Just how many businesses will be happy to allow archived data to be stored in the cloud is another question, given continuing concerns around cloud security. However cloud backup is being heralded as a promising proposition for the channel, with the likes of KeepItSafe claiming that the the channel can, and should, benefit from the shift to cloud.
Quocirca analyst Clive Longbottom says that the move by Amazon could have a disruptive effect on those providing tape backup in some instances, though there are likely to be some concerns from customers over the shift.
“I think that there will – as always – be perceptional issues around security,” he told ChannelBiz UK. “However, AWS, as other service providers, have been putting a great deal of emphasis on both technical and physical security.”
He says that Amazon Glacier could help cloud backup supplant tape storage in many instances, though longer term storage due to compliance rules will use more traditional methods.

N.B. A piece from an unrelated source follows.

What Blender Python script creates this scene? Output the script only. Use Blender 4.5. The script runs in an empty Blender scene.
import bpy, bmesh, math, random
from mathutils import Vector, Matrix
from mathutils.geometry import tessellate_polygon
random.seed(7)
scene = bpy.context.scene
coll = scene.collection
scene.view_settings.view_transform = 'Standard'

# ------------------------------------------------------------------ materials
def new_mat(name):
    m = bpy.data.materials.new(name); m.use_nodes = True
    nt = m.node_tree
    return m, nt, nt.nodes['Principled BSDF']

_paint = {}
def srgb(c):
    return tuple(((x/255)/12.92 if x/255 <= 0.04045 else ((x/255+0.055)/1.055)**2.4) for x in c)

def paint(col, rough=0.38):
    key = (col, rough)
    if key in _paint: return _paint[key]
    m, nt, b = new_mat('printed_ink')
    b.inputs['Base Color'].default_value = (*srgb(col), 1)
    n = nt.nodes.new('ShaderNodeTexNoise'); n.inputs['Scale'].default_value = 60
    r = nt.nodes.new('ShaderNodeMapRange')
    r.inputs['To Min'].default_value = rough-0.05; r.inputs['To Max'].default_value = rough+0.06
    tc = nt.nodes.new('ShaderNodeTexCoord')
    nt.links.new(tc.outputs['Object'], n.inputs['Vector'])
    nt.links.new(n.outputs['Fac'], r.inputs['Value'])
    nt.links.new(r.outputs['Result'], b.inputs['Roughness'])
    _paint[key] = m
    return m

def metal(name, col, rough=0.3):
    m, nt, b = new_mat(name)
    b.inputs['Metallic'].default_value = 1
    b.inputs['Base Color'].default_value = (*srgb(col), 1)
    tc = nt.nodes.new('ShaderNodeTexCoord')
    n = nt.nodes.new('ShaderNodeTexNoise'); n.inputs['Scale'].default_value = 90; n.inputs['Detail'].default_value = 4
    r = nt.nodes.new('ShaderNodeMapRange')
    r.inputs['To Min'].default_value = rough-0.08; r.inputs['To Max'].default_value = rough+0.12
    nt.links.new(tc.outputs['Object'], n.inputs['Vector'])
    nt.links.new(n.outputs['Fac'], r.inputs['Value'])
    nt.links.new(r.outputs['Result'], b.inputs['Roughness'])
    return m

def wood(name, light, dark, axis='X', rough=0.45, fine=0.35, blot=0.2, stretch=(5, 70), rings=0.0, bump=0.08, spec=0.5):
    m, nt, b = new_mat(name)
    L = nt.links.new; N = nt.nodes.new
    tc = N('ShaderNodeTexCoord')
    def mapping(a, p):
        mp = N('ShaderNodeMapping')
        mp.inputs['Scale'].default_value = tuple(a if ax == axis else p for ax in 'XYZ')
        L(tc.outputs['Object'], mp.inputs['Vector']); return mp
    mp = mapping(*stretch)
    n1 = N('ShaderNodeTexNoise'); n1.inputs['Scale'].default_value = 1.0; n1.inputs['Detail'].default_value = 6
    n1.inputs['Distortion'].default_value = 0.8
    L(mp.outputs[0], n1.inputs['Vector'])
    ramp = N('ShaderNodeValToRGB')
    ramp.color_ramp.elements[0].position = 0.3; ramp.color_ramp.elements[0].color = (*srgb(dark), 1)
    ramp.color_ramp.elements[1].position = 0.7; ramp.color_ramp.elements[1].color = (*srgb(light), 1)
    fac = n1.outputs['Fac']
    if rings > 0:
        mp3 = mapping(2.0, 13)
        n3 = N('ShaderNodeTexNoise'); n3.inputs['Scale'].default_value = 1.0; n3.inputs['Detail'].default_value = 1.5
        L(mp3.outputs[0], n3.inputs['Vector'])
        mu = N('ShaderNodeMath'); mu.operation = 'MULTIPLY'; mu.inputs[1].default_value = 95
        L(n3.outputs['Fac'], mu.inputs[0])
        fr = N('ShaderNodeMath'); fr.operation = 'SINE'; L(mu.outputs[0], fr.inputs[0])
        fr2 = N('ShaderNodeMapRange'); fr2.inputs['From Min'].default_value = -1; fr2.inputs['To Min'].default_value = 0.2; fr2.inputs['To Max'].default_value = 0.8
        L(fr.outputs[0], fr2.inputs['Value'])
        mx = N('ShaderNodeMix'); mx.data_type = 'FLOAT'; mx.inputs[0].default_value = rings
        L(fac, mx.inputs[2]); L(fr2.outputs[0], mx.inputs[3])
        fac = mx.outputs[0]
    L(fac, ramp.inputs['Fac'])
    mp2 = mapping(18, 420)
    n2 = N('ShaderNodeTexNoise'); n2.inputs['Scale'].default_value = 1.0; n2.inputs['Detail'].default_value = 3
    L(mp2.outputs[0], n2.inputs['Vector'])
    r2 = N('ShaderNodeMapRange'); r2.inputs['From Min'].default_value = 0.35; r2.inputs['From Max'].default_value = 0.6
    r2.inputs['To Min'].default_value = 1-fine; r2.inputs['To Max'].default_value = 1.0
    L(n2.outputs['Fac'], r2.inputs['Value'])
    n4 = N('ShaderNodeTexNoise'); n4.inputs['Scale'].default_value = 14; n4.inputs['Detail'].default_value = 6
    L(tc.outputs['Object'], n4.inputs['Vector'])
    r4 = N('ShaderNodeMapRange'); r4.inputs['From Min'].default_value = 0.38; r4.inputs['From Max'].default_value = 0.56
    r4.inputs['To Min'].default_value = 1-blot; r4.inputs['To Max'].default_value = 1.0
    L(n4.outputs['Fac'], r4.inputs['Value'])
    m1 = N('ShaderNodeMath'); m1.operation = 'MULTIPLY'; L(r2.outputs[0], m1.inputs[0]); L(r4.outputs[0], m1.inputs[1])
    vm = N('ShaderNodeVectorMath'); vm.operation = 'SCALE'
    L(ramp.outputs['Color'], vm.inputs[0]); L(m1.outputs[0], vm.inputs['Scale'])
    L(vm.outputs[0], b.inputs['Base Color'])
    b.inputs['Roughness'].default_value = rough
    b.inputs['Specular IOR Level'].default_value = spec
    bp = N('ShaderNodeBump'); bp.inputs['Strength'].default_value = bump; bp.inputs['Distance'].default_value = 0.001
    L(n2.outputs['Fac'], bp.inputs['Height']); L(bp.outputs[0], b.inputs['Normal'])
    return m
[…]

“For those where occasional access to information is important but do not know which information will need to be accessed, tape backup is not the right solution,” he says. “Amazon is aiming Glacier at areas such as media and so on, where stuff may need to be touched two or three times a year, but it is better for it still to be near line, rather than far or off-line – so a different problem with a different solution.”
Essentially Glacier is another string to the bow of AWS, alongside Amazon Simple Storage Service (S3), and sees all-conquering sales behemoth Amazon moving further into professional services for enterprise customers.
According to Longbottom Amazon is already putting emphasis on partnerships with systems integrators, and believes the channel could benefit from providing Amazon services at the higher mid market and enterprise level.
“If the channel want to play,” Longbottom says, “then it would do them no harm in trying to see if they can cosy up with AWS to offer Glacier and other services through their books.”